* Begin *

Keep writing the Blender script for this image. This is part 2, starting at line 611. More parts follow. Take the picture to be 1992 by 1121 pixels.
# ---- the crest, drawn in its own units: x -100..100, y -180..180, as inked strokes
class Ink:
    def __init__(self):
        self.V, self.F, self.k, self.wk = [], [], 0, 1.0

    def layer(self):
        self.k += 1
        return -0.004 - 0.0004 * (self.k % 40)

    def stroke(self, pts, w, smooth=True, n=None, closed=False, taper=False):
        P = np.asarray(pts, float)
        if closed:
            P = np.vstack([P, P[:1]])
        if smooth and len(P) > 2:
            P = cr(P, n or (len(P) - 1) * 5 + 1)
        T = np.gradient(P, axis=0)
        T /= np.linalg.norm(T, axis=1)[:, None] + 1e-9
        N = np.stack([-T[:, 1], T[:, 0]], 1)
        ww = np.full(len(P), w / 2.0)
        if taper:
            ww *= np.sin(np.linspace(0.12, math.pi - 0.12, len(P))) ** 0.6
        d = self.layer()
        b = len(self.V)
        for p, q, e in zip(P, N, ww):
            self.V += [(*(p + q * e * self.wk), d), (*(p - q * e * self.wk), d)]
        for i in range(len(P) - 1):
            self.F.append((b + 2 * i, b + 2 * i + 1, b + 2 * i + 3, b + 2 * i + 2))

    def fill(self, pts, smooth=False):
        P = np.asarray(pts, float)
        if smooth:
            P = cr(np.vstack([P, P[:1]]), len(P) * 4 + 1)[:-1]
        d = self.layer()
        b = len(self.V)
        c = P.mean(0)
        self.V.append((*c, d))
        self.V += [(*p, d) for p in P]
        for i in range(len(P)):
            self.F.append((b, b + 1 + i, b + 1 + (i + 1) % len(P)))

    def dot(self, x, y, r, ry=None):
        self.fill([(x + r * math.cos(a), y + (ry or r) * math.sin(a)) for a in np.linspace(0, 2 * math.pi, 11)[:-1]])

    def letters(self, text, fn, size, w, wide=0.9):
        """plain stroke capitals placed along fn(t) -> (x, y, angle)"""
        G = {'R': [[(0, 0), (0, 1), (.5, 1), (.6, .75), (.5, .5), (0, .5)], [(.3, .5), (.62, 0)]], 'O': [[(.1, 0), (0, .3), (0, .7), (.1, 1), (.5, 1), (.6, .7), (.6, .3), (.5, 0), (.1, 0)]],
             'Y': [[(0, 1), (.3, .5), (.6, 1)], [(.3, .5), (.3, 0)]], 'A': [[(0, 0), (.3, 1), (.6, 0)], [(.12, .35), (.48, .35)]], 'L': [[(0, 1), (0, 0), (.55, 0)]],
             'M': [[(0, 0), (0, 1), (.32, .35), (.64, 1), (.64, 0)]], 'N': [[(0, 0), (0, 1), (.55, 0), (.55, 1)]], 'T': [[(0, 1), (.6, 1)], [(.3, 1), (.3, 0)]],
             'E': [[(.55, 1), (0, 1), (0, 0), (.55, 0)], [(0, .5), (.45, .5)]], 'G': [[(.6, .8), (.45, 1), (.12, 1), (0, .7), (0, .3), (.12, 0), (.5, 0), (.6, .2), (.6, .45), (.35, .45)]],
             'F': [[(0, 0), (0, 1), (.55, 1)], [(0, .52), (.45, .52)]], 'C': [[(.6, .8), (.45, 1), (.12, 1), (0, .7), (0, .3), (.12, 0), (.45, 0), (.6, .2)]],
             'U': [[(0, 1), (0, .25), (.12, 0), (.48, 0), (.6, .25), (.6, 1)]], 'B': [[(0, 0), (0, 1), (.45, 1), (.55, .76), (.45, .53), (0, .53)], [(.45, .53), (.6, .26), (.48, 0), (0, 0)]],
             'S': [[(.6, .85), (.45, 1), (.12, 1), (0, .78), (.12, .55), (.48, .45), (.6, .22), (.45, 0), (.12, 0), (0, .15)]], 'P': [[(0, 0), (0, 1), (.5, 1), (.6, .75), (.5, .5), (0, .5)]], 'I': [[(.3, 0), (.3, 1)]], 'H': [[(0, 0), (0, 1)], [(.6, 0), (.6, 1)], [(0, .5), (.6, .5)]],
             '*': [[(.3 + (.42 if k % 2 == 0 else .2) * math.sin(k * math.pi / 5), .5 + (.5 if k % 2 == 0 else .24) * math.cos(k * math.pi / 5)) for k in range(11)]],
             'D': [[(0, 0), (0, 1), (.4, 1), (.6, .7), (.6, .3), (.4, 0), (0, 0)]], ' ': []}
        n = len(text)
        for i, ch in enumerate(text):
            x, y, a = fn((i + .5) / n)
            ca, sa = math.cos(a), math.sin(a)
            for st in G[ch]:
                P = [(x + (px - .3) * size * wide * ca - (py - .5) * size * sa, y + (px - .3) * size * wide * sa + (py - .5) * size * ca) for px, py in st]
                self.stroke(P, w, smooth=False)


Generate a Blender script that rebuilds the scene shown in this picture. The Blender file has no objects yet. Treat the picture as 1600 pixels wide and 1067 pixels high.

* End *

** SHORT TASK **
Using the data above, restate word for word the lines from its opening line through the line that contains "return -0.004 - 0.0004", and no more.

** TASK ANSWER **
Keep writing the Blender script for this image. This is part 2, starting at line 611. More parts follow. Take the picture to be 1992 by 1121 pixels.
# ---- the crest, drawn in its own units: x -100..100, y -180..180, as inked strokes
class Ink:
    def __init__(self):
        self.V, self.F, self.k, self.wk = [], [], 0, 1.0

    def layer(self):
        self.k += 1
        return -0.004 - 0.0004 * (self.k % 40)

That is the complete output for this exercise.